The essence of your argument is: if DBS conduct a capital return exercise, the money used must come from excess cash which currently yields some interest income. 

Just want to make sure I get you correctly and avoid confusion.

Thank you.

Yes and only this. 

My views where the excess capital at liabilities or equity is different from you. My views on technology and how good is DBS is different from you but I am keeping them to myself.

Hi donmihaihai,

Thanks for your clarification. Now I understand the fundamental difference between our assessments.

My stand is DBS does not need to use excess cash which yields interest income to fund capital return. It could simply use liquid cash which yields no interest income to do it. DBS net profit is $2.5b per quarter. To fund a $2.2b capital return via dividend or redeem AT1 bond, DBS could just use the most recent one quarter cash earnings to cover it. 

There would be no loss of interest income from assets side at all. Excess cash is untouched. Balance sheet asset side numbers remain the same. Profit would not be "impacted" or "decreased" in a before and after capital return comparison. On the contrary, net profit and ROE would go up. DBS CET1 and LCR are both well above regulatory requirements, it does not need to keep recent cash earnings to beef up capital. 
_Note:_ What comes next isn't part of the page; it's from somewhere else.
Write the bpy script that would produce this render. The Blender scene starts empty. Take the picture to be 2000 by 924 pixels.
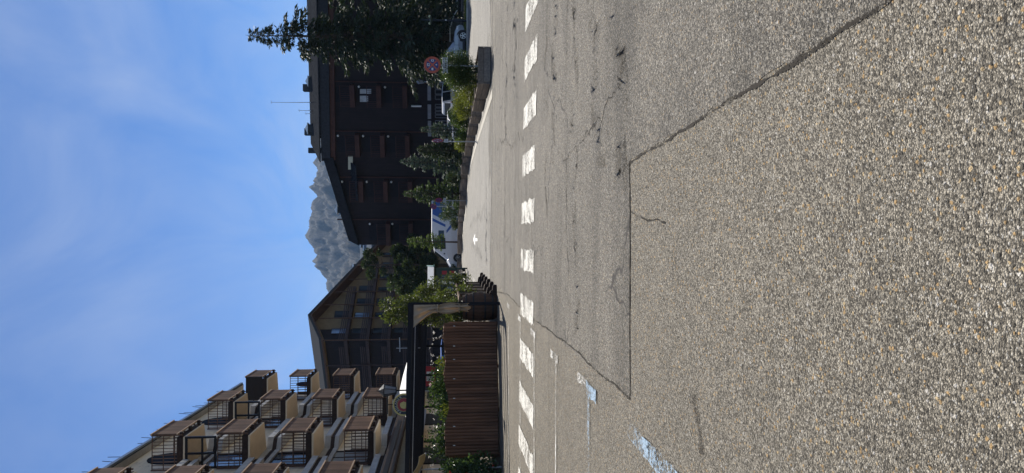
import bpy, math, random
import numpy as np
from mathutils import Vector, Matrix, noise as mnoise
R = math.radians
S = bpy.context.scene
COL = S.collection
rnd = random.Random(7)
# ------------------------------------------------------------------ camera
EYE = 1.6; FPX = 1387.0; PITCH = math.atan(130.0/FPX)
cs, sn = math.cos(PITCH), math.sin(PITCH)
cam_d = bpy.data.cameras.new('camera'); cam = bpy.data.objects.new('camera', cam_d); COL.objects.link(cam)
cam_d.sensor_fit = 'HORIZONTAL'; cam_d.sensor_width = 36.0; cam_d.lens = 36.0*FPX/2000.0
cam_d.clip_start = 0.1; cam_d.clip_end = 20000
right = Vector((1, 0, 0)); up = Vector((0, sn, cs)); fwd = Vector((0, cs, -sn))
m3 = Matrix((-up, right, -fwd)).transposed()      # the phone lay on its side: picture right = world down
cam.matrix_world = Matrix.Translation((0, 0, EYE)) @ m3.to_4x4()
S.camera = cam
# ------------------------------------------------------------------ sky and sun
SUN_EL, SUN_AZ = R(50), R(9.5)
W = bpy.data.worlds.new('World'); S.world = W; W.use_nodes = True
nt = W.node_tree; bg = nt.nodes['Background']
sky = nt.nodes.new('ShaderNodeTexSky'); sky.sky_type = 'NISHITA'; sky.sun_disc = False
sky.sun_elevation = SUN_EL; sky.sun_rotation = SUN_AZ; sky.altitude = 1900; sky.air_density = 1.0
sky.dust_density = 0.1; sky.ozone_density = 3.0
tc = nt.nodes.new('ShaderNodeTexCoord')
sep = nt.nodes.new('ShaderNodeSeparateXYZ'); nt.links.new(tc.outputs['Generated'], sep.inputs[0])
def wmath(op, a, b=None):
    n = nt.nodes.new('ShaderNodeMath'); n.operation = op
    for i, q in enumerate((a, b)):
        if q is None: continue
        if isinstance(q, (int, float)): n.inputs[i].default_value = q
        else: nt.links.new(q, n.inputs[i])
    return n.outputs[0]
zc = wmath('ADD', wmath('MAXIMUM', sep.outputs[2], 0.0), 0.12)
cx = wmath('DIVIDE', sep.outputs[0], zc); cy = wmath('DIVIDE', sep.outputs[1], zc)
comb = nt.nodes.new('ShaderNodeCombineXYZ'); nt.links.new(cx, comb.inputs[0]); nt.links.new(cy, comb.inputs[1])
mp = nt.nodes.new('ShaderNodeMapping'); mp.inputs['Rotation'].default_value = (0, 0, R(-22)); mp.inputs['Scale'].default_value = (1.5, 0.42, 1)
nt.links.new(comb.outputs[0], mp.inputs[0])
n1 = nt.nodes.new('ShaderNodeTexNoise'); n1.inputs['Scale'].default_value = 1.5; n1.inputs['Detail'].default_value = 7
n1.inputs['Roughness'].default_value = 0.58; n1.inputs['Distortion'].default_value = 0.9
nt.links.new(mp.outputs[0], n1.inputs['Vector'])
n2 = nt.nodes.new('ShaderNodeTexNoise'); n2.inputs['Scale'].default_value = 0.5; n2.inputs['Detail'].default_value = 3
nt.links.new(comb.outputs[0], n2.inputs['Vector'])
rp = nt.nodes.new('ShaderNodeValToRGB'); rp.color_ramp.elements[0].position = 0.36; rp.color_ramp.elements[1].position = 0.74
rp.color_ramp.elements[1].color = (1, 1, 1, 1)
nt.links.new(n1.outputs[0], rp.inputs[0])
rp2 = nt.nodes.new('ShaderNodeValToRGB'); rp2.color_ramp.elements[0].position = 0.30; rp2.color_ramp.elements[1].position = 0.62
nt.links.new(n2.outputs[0], rp2.inputs[0])
cf = wmath('MULTIPLY', wmath('MULTIPLY', rp.outputs[0], rp2.outputs[0]), 0.55)
cf = wmath('ADD', cf, 0.015)
tint = nt.nodes.new('ShaderNodeMix'); tint.data_type = 'RGBA'; tint.blend_type = 'MULTIPLY'; tint.inputs[0].default_value = 1.0
nt.links.new(sky.outputs[0], tint.inputs[6]); tint.inputs[7].default_value = (0.64, 0.92, 1.25, 1)
mx = nt.nodes.new('ShaderNodeMix'); mx.data_type = 'RGBA'
nt.links.new(cf, mx.inputs[0]); nt.links.new(tint.outputs[2], mx.inputs[6]); mx.inputs[7].default_value = (7.0, 7.6, 8.8, 1)
nt.links.new(mx.outputs[2], bg.inputs[0])
bg.inputs[1].default_value = 0.066
sl = bpy.data.lights.new('sun', 'SUN'); sl.energy = 5.0; sl.angle = R(0.53); sl.color = (1.0, 0.94, 0.84)
so = bpy.data.objects.new('sun', sl); COL.objects.link(so)
sdir = Vector((math.cos(SUN_EL)*math.sin(SUN_AZ), math.cos(SUN_EL)*math.cos(SUN_AZ), math.sin(SUN_EL)))
so.rotation_euler = sdir.to_track_quat('Z', 'Y').to_euler(); so.location = (0, 0, 60)
S.view_settings.view_transform = 'Standard'; S.view_settings.look = 'None'; S.view_settings.exposure = 0.58; S.view_settings.gamma = 1.0
S.view_settings.use_curve_mapping = False
S.render.engine = 'CYCLES'
S.cycles.max_bounces = 6; S.cycles.diffuse_bounces = 4; S.cycles.glossy_bounces = 3; S.cycles.transparent_max_bounces = 6
S.cycles.use_denoising = True; S.cycles.denoiser = 'OPENIMAGEDENOISE'; S.cycles.denoising_input_passes = 'RGB_ALBEDO_NORMAL'; S.cycles.denoising_prefilter = 'ACCURATE'
S.cycles.use_adaptive_sampling = False
# ------------------------------------------------------------------ pixel helpers (the real place of something seen at picture x, y)
def ray(x, y):
    du = (924-y)-462; dv = x-1000
    return (du, FPX*cs-dv*sn, -FPX*sn-dv*cs)
def P(x, y, d):
    a, b, c = ray(x, y); t = d/b
    return Vector((a*t, d, EYE+c*t))
def G(x, y, z=0.0):
    a, b, c = ray(x, y); t = (z-EYE)/c
    return Vector((a*t, b*t, z))
def onplane(x, y, p0, nrm):
    r = Vector(ray(x, y)); o = Vector((0, 0, EYE))
    t = (p0-o).dot(nrm)/r.dot(nrm)
    return o+r*t
# ------------------------------------------------------------------ tags
def tag(o, label=None, cat=None, group=None, kind=None):
    if label: o['label'] = label
    if cat: o['category'] = cat
    if group: o['group'] = group
    if kind: o['kind'] = kind
    return o
def thing(name, label, cat, loc=(0, 0, 0), rz=0.0, group=None):
    o = bpy.data.objects.new(name, None); COL.objects.link(o); o.empty_display_size = 0.2
    o.location = loc; o.rotation_euler = (0, 0, rz)
    return tag(o, label, cat, group)
def wloc(o):
    l = Vector((0, 0, 0))
    while o is not None:
        l = l+Vector(o.location); o = o.parent
    return l
# ------------------------------------------------------------------ mesh builder
class MB:
    def __init__(s): s.v = []; s.f = []; s.mi = []; s.m = 0
    def add(s, vs, fs):
        n = len(s.v); s.v.extend([tuple(q) for q in vs]); s.f.extend([tuple(i+n for i in f) for f in fs]); s.mi.extend([s.m]*len(fs)); return s
    def mat(s, i): s.m = i; return s
    def box(s, x0, y0, z0, x1, y1, z1):
        return s.add([(x0,y0,z0),(x1,y0,z0),(x1,y1,z0),(x0,y1,z0),(x0,y0,z1),(x1,y0,z1),(x1,y1,z1),(x0,y1,z1)],
                     [(3,2,1,0),(4,5,6,7),(0,1,5,4),(1,2,6,5),(2,3,7,6),(3,0,4,7)])
    def prism(s, pts, vec):
        n = len(pts); pts = [Vector(p) for p in pts]; vec = Vector(vec)
        nr = Vector((0,0,0))
        for i in range(n): nr += pts[i].cross(pts[(i+1) % n])
        if nr.dot(vec) < 0: pts = pts[::-1]
        vs = pts+[p+vec for p in pts]
        fs = [tuple(range(n))[::-1], tuple(range(n, 2*n))]+[(i, (i+1) % n, n+(i+1) % n, n+i) for i in range(n)]
        return s.add(vs, fs)
    def bar(s, p, q, w, h, upv=(0, 0, 1)):
        p, q = Vector(p), Vector(q); d = (q-p).normalized(); u = Vector(upv)
        a = d.cross(u)
        if a.length < 1e-4: a = d.cross(Vector((0, 1, 0)))
        a.normalize(); b = a.cross(d).normalized()
        a *= w/2; b *= h/2
        return s.prism([p-a-b, p+a-b, p+a+b, p-a+b], q-p)
    def tube(s, p, q, r0, r1=None, n=8):
        r1 = r0 if r1 is None else r1
        p, q = Vector(p), Vector(q); d = (q-p).normalized()
        a = d.orthogonal().normalized(); b = d.cross(a)
        vs = []
        for c, r in ((p, r0), (q, r1)):
            for i in range(n):
                t = 2*math.pi*i/n; vs.append(c+a*(r*math.cos(t))+b*(r*math.sin(t)))
        fs = [(i, (i+1) % n, n+(i+1) % n, n+i) for i in range(n)]+[tuple(range(n))[::-1], tuple(range(n, 2*n))]
        return s.add(vs, fs)
    def path(s, pts, r, n=6):
        for i in range(len(pts)-1):
            s.tube(pts[i], pts[i+1], r if not isinstance(r, list) else r[i], r if not isinstance(r, list) else r[i+1], n)
        return s
    def lathe(s, prof, c=(0, 0, 0), n=20, sx=1.0, sy=1.0):
        vs = []; m = len(prof); c = Vector(c)
        for r, z in prof:
            for i in range(n):
                t = 2*math.pi*i/n; vs.append(c+Vector((r*sx*math.cos(t), r*sy*math.sin(t), z)))
        fs = [(k*n+i, k*n+(i+1) % n, (k+1)*n+(i+1) % n, (k+1)*n+i) for k in range(m-1) for i in range(n)]
        fs += [tuple(range(n))[::-1], tuple(range((m-1)*n, m*n))]
        return s.add(vs, fs)
    def disc(s, c, nrm, r, th, n=32, r_in=None):
        nrm = Vector(nrm).normalized(); c = Vector(c)
        a = Vector((0,0,1)).cross(nrm)
        a = a.normalized() if a.length > 1e-4 else Vector((1,0,0)); b = nrm.cross(a)
        ring = lambda rr, o: [c+nrm*o+a*(rr*math.cos(2*math.pi*i/n))+b*(rr*math.sin(2*math.pi*i/n)) for i in range(n)]
        if r_in is None:
            return s.prism(ring(r, 0), nrm*th)
        vs = ring(r, 0)+ring(r, th)+ring(r_in, 0)+ring(r_in, th); fs = []
        for i in range(n):
            j = (i+1) % n
            fs += [(i, j, n+j, n+i), (n+i, n+j, 3*n+j, 3*n+i), (3*n+i, 3*n+j, 2*n+j, 2*n+i), (2*n+i, 2*n+j, j, i)]
        return s.add(vs, fs)
    def xf(s, M):
        s.v = [tuple(M @ Vector(q)) for q in s.v]; return s
    def build(s, name, mats, parent=None, world=True, smooth=False, bevel=0.0, kind=None):
        me = bpy.data.meshes.new(name)
        off = wloc(parent) if (parent is not None and world) else Vector((0, 0, 0))
        me.from_pydata([(a-off.x, b-off.y, c-off.z) for a, b, c in s.v], [], s.f)
        if not isinstance(mats, (list, tuple)): mats = [mats]
        for m in mats: me.materials.append(m)
        if len(mats) > 1: me.polygons.foreach_set('material_index', s.mi)
        if smooth: me.polygons.foreach_set('use_smooth', [True]*len(me.polygons))
        me.update()
        o = bpy.data.objects.new(name, me); COL.objects.link(o)
        if parent is not None: o.parent = parent
        if bevel:
            b = o.modifiers.new('edge', 'BEVEL'); b.width = bevel; b.segments = 2; b.limit_method = 'ANGLE'; b.angle_limit = R(35)
        if smooth:
            pass
        if kind: o['kind'] = kind
        return o
def copy_tree(o, parent=None):
    c = o.copy(); COL.objects.link(c); c.parent = parent
    for ch in list(o.children): copy_tree(ch, c)
    return c
def mesh_np(name, V, F, mat, parent=None, smooth=False):
    me = bpy.data.meshes.new(name); n = len(F); k = F.shape[1]
    me.vertices.add(len(V)); me.vertices.foreach_set('co', np.ascontiguousarray(V, dtype=np.float32).ravel())
    me.loops.add(n*k); me.loops.foreach_set('vertex_index', np.ascontiguousarray(F, dtype=np.int32).ravel())
    me.polygons.add(n); me.polygons.foreach_set('loop_start', np.arange(0, n*k, k, dtype=np.int32))
    me.materials.append(mat)
    me.update(calc_edges=True); me.validate()
    if smooth: me.polygons.foreach_set('use_smooth', [True]*len(me.polygons))
    o = bpy.data.objects.new(name, me); COL.objects.link(o)
    if parent is not None: o.parent = parent
    return o
_fonts = {}
def text_pts(txt, size):
    """letter outlines as a flat mesh: verts (x,y), faces"""
    k = (txt, size)
    if k not in _fonts:
        cu = bpy.data.curves.new('lettering', 'FONT'); cu.body = txt; cu.size = size; cu.align_x = 'CENTER'; cu.resolution_u = 2
        o = bpy.data.objects.new('lettering', cu); COL.objects.link(o)
        dg = bpy.context.evaluated_depsgraph_get(); dg.update()
        me = o.evaluated_get(dg).to_mesh()
        _fonts[k] = ([tuple(v.co) for v in me.vertices], [tuple(p.vertices) for p in me.polygons])
        o.evaluated_get(dg).to_mesh_clear(); bpy.data.objects.remove(o); bpy.data.curves.remove(cu)
    return _fonts[k]
def add_text(mb, txt, size, c, ax, ay, off=(0, 0, 0)):
    vs, fs = text_pts(txt, size); c = Vector(c)+Vector(off); ax = Vector(ax); ay = Vector(ay)
    return mb.add([c+ax*q[0]+ay*q[1] for q in vs], fs)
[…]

Your assumption that DBS must use excess cash to fund capital return is inherently flawed and misleading as it does not take into account ongoing profits generated by the bank. Or you mean DBS is going to be loss making in coming quarters and therefore must use excess cash to fund capital return? To borrow from your exact own words, "Maybe, but all DBS shareholders would hope you are wrong".